O conceito de número negativo é relativamente recente e evoluiu muito lentamente. Com efeito, embora muitas culturas antigas já trabalhassem sem dificuldade com quantidades fraccionárias e com raízes quadradas e cúbicas de tais números, as quantidades negativas levaram bastante tempo até serem aceites. O texto mais antigo que se conhece que os aborda é chinês: são os Nove capítulos da arte da Matemática, que foi escrito nos dois primeiros séculos da nossa era. A notação empregue para distinguir quantidades positivas de negativas nesse texto consistia em representar os números positivos a vermelho e os negativos a preto. Curiosamente, esta convenção era a oposta daquela que viria a ser adoptada no Ocidente séculos mais tarde e que viria dar origem a expressões como «contas no vermelho».

Um passo em frente foi dado no Índia, por volta do século VII. O matemático e astrónomo Brahmagupta não só usou números negativos como explicou como fazer cálculos com eles. O texto de Brahmagupta explicava que os números negativos podiam ser interpretados como dívidas, o que facilitava a sua compreensão. Apesar disso, quando a matemática indiana começou a ser divulgada no mundo árabe, os números negativos não foram aceites.
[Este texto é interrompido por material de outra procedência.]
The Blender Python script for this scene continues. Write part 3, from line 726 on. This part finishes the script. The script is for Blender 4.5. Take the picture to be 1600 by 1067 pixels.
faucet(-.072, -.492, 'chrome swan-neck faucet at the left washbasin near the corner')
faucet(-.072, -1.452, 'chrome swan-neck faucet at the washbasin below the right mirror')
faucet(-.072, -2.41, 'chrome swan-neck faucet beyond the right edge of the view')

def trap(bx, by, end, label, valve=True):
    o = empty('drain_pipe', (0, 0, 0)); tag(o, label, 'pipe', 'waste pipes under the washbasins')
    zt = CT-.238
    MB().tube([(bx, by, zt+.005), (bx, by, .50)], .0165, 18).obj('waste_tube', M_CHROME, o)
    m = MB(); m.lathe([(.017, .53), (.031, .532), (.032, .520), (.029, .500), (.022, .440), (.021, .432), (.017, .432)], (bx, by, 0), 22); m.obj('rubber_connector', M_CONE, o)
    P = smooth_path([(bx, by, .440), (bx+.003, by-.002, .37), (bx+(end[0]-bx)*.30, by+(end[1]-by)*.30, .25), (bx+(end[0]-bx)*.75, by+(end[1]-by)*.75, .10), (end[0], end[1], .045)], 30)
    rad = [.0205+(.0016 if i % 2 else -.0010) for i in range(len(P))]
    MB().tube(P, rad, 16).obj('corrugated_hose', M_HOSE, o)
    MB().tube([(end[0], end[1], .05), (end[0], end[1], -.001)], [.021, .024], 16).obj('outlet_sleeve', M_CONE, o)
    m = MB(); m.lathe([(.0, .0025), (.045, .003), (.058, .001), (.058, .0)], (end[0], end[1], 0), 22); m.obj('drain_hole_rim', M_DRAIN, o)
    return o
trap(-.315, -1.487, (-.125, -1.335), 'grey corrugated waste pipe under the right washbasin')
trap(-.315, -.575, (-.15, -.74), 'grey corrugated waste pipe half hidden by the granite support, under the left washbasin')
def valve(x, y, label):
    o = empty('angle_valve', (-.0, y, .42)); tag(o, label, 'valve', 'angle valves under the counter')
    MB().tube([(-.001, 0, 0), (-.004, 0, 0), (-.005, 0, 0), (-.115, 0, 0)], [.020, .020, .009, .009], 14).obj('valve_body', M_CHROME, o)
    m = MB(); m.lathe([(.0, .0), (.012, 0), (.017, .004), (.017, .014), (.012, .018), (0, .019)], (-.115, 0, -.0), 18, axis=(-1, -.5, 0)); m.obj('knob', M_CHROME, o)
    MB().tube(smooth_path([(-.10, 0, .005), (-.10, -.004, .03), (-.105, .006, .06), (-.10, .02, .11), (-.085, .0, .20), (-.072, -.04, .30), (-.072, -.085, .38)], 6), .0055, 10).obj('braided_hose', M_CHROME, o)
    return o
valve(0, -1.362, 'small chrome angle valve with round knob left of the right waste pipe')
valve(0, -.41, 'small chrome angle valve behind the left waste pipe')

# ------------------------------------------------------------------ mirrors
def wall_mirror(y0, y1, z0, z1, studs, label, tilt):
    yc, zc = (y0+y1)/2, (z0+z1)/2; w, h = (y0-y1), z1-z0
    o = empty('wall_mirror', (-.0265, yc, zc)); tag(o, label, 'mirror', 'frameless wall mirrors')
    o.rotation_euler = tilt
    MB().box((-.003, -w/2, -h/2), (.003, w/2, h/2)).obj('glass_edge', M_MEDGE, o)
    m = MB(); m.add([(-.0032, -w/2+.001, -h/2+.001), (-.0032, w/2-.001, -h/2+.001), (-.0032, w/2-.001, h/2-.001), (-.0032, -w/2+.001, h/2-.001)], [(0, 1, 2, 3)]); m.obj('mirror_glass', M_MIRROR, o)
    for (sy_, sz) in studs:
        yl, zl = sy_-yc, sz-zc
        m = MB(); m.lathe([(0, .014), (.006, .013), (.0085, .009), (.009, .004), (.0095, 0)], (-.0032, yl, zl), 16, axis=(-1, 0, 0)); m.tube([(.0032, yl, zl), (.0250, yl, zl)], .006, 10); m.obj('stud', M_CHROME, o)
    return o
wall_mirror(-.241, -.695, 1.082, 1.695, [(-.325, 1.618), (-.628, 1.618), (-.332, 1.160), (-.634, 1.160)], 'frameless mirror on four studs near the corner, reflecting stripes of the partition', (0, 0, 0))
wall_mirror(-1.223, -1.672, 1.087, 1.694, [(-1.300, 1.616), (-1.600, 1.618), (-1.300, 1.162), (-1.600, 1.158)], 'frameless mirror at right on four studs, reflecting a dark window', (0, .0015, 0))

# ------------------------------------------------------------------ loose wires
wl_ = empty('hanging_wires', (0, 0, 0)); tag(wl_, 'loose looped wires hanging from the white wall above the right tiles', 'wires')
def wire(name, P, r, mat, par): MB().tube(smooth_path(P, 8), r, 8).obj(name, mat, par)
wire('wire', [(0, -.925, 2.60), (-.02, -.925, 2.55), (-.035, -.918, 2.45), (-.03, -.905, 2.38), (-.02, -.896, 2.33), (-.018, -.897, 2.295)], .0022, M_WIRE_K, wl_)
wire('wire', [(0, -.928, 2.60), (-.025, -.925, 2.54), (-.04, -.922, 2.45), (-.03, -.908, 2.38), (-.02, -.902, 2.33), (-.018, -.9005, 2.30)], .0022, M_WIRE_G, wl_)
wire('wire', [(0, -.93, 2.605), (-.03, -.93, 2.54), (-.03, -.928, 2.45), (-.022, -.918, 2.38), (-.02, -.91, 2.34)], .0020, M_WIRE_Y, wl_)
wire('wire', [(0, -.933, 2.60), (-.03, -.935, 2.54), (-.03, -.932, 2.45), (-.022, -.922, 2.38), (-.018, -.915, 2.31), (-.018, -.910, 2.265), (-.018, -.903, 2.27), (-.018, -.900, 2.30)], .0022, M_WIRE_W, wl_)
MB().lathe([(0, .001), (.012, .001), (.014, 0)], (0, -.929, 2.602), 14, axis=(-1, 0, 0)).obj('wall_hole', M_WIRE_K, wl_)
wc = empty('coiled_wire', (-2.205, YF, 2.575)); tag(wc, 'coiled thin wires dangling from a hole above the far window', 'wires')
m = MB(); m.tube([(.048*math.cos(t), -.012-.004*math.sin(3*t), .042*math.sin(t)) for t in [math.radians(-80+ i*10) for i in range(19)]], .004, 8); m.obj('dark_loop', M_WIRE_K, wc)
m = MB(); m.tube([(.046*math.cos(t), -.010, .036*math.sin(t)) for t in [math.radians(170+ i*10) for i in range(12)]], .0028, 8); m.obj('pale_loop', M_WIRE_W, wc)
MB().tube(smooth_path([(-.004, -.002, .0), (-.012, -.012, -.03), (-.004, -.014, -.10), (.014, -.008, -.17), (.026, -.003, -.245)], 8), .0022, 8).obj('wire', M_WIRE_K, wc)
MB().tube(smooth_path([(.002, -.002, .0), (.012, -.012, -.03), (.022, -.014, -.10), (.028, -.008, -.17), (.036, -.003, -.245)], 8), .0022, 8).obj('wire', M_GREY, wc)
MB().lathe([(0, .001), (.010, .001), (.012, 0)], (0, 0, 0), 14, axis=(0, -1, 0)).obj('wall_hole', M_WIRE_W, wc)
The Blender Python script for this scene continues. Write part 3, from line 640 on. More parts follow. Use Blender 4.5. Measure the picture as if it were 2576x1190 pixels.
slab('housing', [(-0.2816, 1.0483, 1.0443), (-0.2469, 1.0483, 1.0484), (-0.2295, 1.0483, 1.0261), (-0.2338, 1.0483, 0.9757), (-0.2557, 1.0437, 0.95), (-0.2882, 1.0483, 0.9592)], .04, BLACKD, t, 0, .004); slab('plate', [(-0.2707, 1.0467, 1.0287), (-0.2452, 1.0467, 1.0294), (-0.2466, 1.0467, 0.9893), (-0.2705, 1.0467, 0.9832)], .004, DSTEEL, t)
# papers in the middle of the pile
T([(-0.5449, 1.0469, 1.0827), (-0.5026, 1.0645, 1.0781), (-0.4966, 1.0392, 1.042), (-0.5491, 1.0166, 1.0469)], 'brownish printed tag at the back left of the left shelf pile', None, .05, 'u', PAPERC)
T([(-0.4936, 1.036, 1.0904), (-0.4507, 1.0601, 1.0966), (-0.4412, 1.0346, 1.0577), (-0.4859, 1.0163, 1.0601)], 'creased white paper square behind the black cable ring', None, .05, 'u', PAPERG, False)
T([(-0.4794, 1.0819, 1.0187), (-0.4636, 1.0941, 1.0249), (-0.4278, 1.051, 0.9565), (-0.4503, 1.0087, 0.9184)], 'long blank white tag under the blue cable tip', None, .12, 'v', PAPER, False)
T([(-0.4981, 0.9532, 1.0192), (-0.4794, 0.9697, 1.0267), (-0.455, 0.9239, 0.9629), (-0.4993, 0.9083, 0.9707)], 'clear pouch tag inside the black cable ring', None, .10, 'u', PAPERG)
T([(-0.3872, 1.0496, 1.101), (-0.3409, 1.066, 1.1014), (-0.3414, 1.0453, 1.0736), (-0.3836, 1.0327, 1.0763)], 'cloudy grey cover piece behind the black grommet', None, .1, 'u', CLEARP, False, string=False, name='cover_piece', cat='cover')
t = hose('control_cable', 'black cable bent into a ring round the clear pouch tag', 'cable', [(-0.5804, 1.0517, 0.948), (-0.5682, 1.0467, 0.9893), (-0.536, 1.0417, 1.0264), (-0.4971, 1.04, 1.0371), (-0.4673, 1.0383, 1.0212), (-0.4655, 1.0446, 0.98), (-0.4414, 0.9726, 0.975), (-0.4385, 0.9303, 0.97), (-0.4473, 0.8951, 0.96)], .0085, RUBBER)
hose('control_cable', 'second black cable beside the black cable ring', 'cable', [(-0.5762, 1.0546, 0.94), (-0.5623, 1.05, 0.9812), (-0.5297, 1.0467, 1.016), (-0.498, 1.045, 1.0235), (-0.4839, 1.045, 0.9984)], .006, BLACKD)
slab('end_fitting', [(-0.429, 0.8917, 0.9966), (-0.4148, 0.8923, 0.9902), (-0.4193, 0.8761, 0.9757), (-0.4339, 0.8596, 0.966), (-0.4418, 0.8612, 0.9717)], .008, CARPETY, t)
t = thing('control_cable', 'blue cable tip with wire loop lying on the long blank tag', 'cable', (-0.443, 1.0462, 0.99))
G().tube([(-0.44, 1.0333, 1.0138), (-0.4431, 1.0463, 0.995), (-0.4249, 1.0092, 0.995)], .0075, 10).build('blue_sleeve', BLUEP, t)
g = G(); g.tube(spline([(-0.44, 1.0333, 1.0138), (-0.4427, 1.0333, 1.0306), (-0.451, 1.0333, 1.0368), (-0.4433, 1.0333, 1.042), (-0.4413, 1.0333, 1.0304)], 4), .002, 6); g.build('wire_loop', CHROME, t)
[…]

É frequente na história da Matemática que um conceito novo surja por causa das suas aplicações práticas e não por considerações teóricas. Foi o caso dos números negativos. O uso de quantidades negativas para representar dívidas levou à sua aceitação, embora muito lentamente. Mas, por influência da Matemática grega, os números foram, durante muito tempo, vistos sobretudo como representando quantidades geométricas (comprimentos, áreas, etc.) e, portanto, números negativos não faziam sentido.

A partir dos séculos XVI e XVII as coisas foram mudando lentamente na Europa. Vários matemáticos começaram a trabalhar com números negativos, mas outros rejeitaram-nos. Por exemplo, François Viète, que foi quem introduziu o uso de letras no lugar dos números, não os aceitava. Pascal também os encarava como desprovidos de sentido. A relação entre os números negativos e os restantes números foi muito discutida até ao século XVIII. Por estranho que possa parecer hoje em dia, vários matemáticos (incluindo Euler) defenderam que os números negativos são, não menores do que 0, mas sim maiores do que infinito!

Por fim, os números negativos, bem como as operações aritméticas com eles, foram aceites e, como é usual acontecer, algumas das propriedades dos números positivos mantêm-se para os números positivos e negativos juntos, mas outras não; por exemplo, se a e b são positivos e se a < b, então 1/a > 1/b, mas isto não é verdade se a for negativo e b for positivo.